Data excerpt:
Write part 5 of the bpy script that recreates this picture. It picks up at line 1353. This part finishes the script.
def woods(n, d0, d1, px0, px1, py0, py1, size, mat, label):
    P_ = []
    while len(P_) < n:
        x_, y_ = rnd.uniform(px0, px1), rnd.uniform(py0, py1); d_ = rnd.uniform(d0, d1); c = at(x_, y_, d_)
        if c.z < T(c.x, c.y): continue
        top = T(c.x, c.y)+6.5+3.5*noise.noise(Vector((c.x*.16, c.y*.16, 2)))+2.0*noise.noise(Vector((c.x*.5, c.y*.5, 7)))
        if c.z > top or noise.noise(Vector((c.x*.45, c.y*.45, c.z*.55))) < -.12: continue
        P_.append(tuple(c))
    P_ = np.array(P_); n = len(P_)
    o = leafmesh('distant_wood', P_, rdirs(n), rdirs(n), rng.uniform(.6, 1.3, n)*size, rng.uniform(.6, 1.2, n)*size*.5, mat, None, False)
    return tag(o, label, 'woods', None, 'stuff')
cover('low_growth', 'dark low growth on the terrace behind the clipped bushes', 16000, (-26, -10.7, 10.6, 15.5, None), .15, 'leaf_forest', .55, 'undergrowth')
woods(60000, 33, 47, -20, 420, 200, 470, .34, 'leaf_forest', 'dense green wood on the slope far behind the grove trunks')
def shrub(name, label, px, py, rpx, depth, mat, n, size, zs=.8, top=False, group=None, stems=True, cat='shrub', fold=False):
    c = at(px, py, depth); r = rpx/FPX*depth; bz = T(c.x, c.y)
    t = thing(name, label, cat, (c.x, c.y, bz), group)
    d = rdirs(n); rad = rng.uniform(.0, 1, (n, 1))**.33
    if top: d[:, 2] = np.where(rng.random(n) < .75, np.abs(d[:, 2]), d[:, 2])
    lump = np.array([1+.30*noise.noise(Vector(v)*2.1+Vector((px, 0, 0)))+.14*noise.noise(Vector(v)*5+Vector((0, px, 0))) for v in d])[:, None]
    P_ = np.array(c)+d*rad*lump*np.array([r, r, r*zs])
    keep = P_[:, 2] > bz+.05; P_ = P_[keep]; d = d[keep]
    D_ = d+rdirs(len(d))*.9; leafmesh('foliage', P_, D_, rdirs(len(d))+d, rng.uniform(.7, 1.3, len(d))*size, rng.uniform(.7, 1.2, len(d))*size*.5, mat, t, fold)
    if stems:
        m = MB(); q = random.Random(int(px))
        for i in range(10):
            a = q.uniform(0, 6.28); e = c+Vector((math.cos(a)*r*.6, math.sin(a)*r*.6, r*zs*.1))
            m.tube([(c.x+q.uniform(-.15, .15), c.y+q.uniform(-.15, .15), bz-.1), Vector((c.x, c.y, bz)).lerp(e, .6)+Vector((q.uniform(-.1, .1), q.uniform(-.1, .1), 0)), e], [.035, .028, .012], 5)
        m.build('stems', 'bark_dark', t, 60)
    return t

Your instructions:
Reproduce the listing above word for word.

Answer to the problem:
Write part 5 of the bpy script that recreates this picture. It picks up at line 1353. This part finishes the script.
def woods(n, d0, d1, px0, px1, py0, py1, size, mat, label):
    P_ = []
    while len(P_) < n:
        x_, y_ = rnd.uniform(px0, px1), rnd.uniform(py0, py1); d_ = rnd.uniform(d0, d1); c = at(x_, y_, d_)
        if c.z < T(c.x, c.y): continue
        top = T(c.x, c.y)+6.5+3.5*noise.noise(Vector((c.x*.16, c.y*.16, 2)))+2.0*noise.noise(Vector((c.x*.5, c.y*.5, 7)))
        if c.z > top or noise.noise(Vector((c.x*.45, c.y*.45, c.z*.55))) < -.12: continue
        P_.append(tuple(c))
    P_ = np.array(P_); n = len(P_)
    o = leafmesh('distant_wood', P_, rdirs(n), rdirs(n), rng.uniform(.6, 1.3, n)*size, rng.uniform(.6, 1.2, n)*size*.5, mat, None, False)
    return tag(o, label, 'woods', None, 'stuff')
cover('low_growth', 'dark low growth on the terrace behind the clipped bushes', 16000, (-26, -10.7, 10.6, 15.5, None), .15, 'leaf_forest', .55, 'undergrowth')
woods(60000, 33, 47, -20, 420, 200, 470, .34, 'leaf_forest', 'dense green wood on the slope far behind the grove trunks')
def shrub(name, label, px, py, rpx, depth, mat, n, size, zs=.8, top=False, group=None, stems=True, cat='shrub', fold=False):
    c = at(px, py, depth); r = rpx/FPX*depth; bz = T(c.x, c.y)
    t = thing(name, label, cat, (c.x, c.y, bz), group)
    d = rdirs(n); rad = rng.uniform(.0, 1, (n, 1))**.33
    if top: d[:, 2] = np.where(rng.random(n) < .75, np.abs(d[:, 2]), d[:, 2])
    lump = np.array([1+.30*noise.noise(Vector(v)*2.1+Vector((px, 0, 0)))+.14*noise.noise(Vector(v)*5+Vector((0, px, 0))) for v in d])[:, None]
    P_ = np.array(c)+d*rad*lump*np.array([r, r, r*zs])
    keep = P_[:, 2] > bz+.05; P_ = P_[keep]; d = d[keep]
    D_ = d+rdirs(len(d))*.9; leafmesh('foliage', P_, D_, rdirs(len(d))+d, rng.uniform(.7, 1.3, len(d))*size, rng.uniform(.7, 1.2, len(d))*size*.5, mat, t, fold)
    if stems:
        m = MB(); q = random.Random(int(px))
        for i in range(10):
            a = q.uniform(0, 6.28); e = c+Vector((math.cos(a)*r*.6, math.sin(a)*r*.6, r*zs*.1))
            m.tube([(c.x+q.uniform(-.15, .15), c.y+q.uniform(-.15, .15), bz-.1), Vector((c.x, c.y, bz)).lerp(e, .6)+Vector((q.uniform(-.1, .1), q.uniform(-.1, .1), 0)), e], [.035, .028, .012], 5)
        m.build('stems', 'bark_dark', t, 60)
    return t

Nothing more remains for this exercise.